Budi memaparkan hal itu dalam forum Kongres Ilmu Pengetahuan Nasional (KIPNAS) X hari ketiga di Jakarta yang diselenggarakan oleh Lembaga Ilmu Pengetahuan Indonesia bersama Kementerian Pendidikan Nasional dan Kebudayaan dari 8 hingga 10 November.
"LIPI sudah meningkatkan kualitas produksi, tapi ruang untuk melakukan proses produksi sangat terbatas," kata Budi yang juga merupakan Guru Besar Ilmu Tanah dari Institut Pertanian Bogor.
Hanya ada sepertiga tanah yang dapat digunakan untuk pembangunan strategi negara, ucapnya.
"Masih ada dua pertiga tanah, namun secara yuridis, lahan ini tidak nampak sehingga tidak mudah untuk digunakan," Budi mengungkapkan.
Tertutup atau terbatasnya akses pada tanah akibat sengketa pertanahan atau konflik penguasaan tanah, serta penggunaan tanah yang belum optimal merupakan penyebab lain sulitnya pengembangan produksi sumber daya pangan, kata Budi.
Penggunaan tanah yang tidak digarap atau yang disebut sebagai tanah terlantar itu, membuat lahan tidak menghasilkan apa pun yang dapat menyejahterakan rakyat, sehingga menimbulkan kerugian sosial ekonomi bagi negara dan masyarakat.
"Tercatat 7,3 juta hektar tanah, teridikasi sebagai tanah terlantar dan tersebar di 33 provinsi," ungkap Budi yang menjelaskan bahwa jumlah luas lahan terlantar tersebut sekitar 120 kali luas wilayah Singapura.

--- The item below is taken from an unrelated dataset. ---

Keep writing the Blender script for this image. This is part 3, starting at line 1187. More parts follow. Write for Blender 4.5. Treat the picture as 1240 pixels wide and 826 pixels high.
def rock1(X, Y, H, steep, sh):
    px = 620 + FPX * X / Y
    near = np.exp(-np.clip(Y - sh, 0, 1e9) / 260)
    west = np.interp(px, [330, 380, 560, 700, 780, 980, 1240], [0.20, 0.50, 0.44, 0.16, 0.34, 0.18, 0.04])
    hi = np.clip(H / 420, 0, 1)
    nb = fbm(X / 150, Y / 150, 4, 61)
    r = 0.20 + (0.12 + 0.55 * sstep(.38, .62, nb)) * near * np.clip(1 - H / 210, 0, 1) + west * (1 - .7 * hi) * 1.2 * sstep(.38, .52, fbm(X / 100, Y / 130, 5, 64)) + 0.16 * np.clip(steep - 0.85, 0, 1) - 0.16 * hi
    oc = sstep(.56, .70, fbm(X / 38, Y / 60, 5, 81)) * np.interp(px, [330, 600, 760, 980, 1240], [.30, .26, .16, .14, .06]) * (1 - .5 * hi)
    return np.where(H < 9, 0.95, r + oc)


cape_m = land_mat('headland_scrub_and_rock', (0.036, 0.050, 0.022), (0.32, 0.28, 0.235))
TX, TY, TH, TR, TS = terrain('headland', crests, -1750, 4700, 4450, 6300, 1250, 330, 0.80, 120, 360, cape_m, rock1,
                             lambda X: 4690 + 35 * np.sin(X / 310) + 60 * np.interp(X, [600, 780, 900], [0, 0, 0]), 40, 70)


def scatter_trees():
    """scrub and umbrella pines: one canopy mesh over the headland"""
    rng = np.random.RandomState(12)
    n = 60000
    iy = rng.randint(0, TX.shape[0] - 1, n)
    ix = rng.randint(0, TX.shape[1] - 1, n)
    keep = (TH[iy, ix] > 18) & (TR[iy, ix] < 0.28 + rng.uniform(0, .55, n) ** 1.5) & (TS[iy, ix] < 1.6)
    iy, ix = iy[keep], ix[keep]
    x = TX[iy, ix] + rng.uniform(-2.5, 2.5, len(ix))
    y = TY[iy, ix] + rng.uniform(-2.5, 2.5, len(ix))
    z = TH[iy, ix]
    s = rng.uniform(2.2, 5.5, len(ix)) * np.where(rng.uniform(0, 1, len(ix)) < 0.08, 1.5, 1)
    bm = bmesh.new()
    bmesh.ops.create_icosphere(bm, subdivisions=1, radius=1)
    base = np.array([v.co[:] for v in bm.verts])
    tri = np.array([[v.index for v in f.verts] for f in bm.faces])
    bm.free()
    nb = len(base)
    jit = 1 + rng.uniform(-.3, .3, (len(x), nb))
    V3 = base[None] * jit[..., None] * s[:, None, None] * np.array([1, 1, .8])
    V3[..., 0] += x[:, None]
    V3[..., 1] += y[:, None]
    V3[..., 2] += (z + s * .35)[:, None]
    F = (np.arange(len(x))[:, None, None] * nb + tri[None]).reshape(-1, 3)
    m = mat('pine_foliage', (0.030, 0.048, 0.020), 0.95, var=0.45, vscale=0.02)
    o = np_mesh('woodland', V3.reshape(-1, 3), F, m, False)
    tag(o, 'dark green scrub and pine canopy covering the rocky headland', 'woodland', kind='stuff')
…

Budi menambahkan, hal tersebut dapat mengakibatkan potensi kerugian negara mencapai Rp5,719 triliun per lima tahun, karena hilangnya penerimaan negara yang berasal dari pajak tanah, bea peralihan tanah, serta perputaran ekonomi yang tidak berjalan.
"Tanah terlantar itu baru dapat digunakan setelah ditertibkan terlebih dahulu".
Budi menambahkan bahwa upaya penertiban tanah terlantar tersebut, sudah dilakukan oleh BPN sesuai dengan Peraturan Pemerintah nomor 11 tahun 2010 serta turunannya.